Enhancement of mechanical properties and conductivity in carbon nanotubes (CNTs)/Cu matrix composite by surface and intratube decoration of CNTs

Abstract

Strength and ductility are often a paradox in carbon nanotubes (CNTs) reinforced Cu matrix composite, as well as strength and electrical conductivity. Interface and characteristics of CNTs are critical factors in determining the mechanical properties and conductivity of Cu matrix composites. In the present study, a novel tactic by surface and intratube decoration of CNTs is adopted to break the above mentioned dilemmas. By decorating the surface of CNTs with CuO nanoparticles and taking advantage of the good wettability between CuO and Cu matrix, uniform dispersion of CNTs is realized through ball milling. In the final composite, CuO nanoparticles on the surface of CNTs are reduced to Cu. High density interfacial dislocations and interfacial disordered areas are formed between Cu matrix and CNTs, thus forming a strong interfacial bonding. By decorating the inner walls of CNTs with Cu nanoparticles, the interfacial shear stress between Cu matrix and CNTs is improved due to the extrusion effect of Cu nanoparticles on the inner walls. Moreover, the Cu filled inside the tubes can also reduce the intra-tube resistivity of CNTs by increasing their conducting cross-section. Consequently, the Cu matrix composite with simultaneous improvement of strength (272 MPa), ductility (14.3%) and conductivity (93.6% IACS) is achieved in our present study.

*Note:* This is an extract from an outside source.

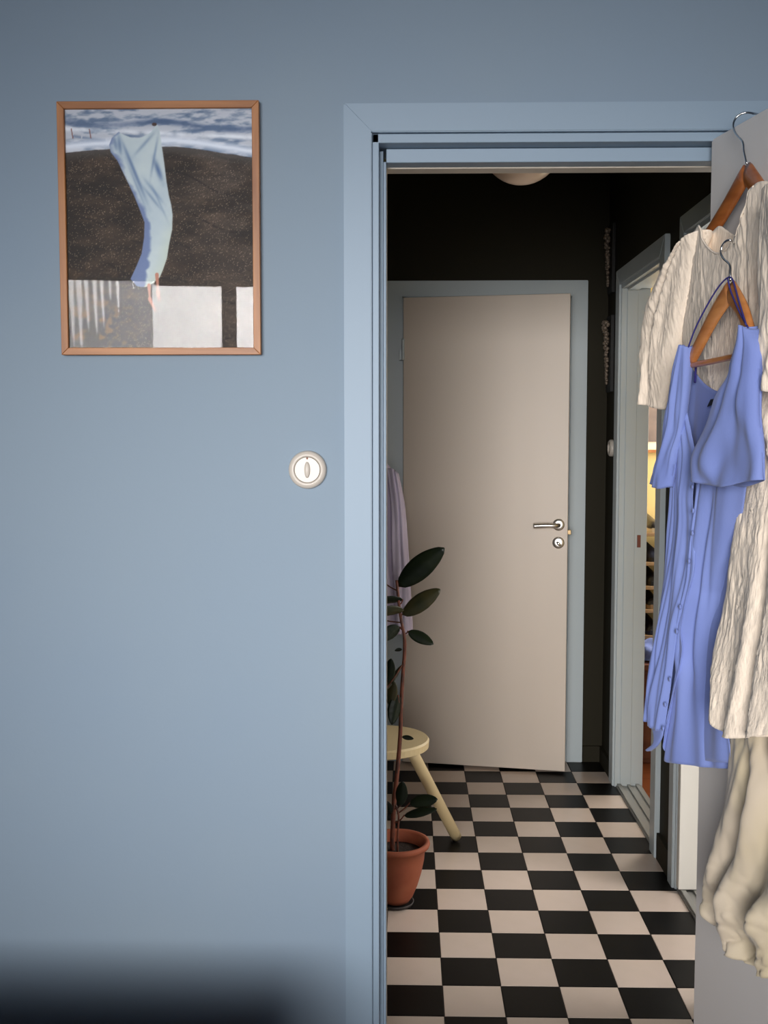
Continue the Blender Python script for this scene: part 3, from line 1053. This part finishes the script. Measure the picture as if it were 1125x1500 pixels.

This tactic provides a new idea to deal with the strength-ductility and strength-conductivity dilemmas in CNTs reinforced metal matrix composites. • Surface and intratube decoration of CNTs is carried out in CNTs/Cu composite. • Uniform distribution and strong interface bonding obtained due to CuO on CNT surface. • Increased interfacial shear stress obtained due to pressure from Cu inside CNTs. • Decreased intra-tube resistivity obtained due to Cu inside CNTs. • Strength, ductility and conductivity increase simultaneously in CNT/Cu composite.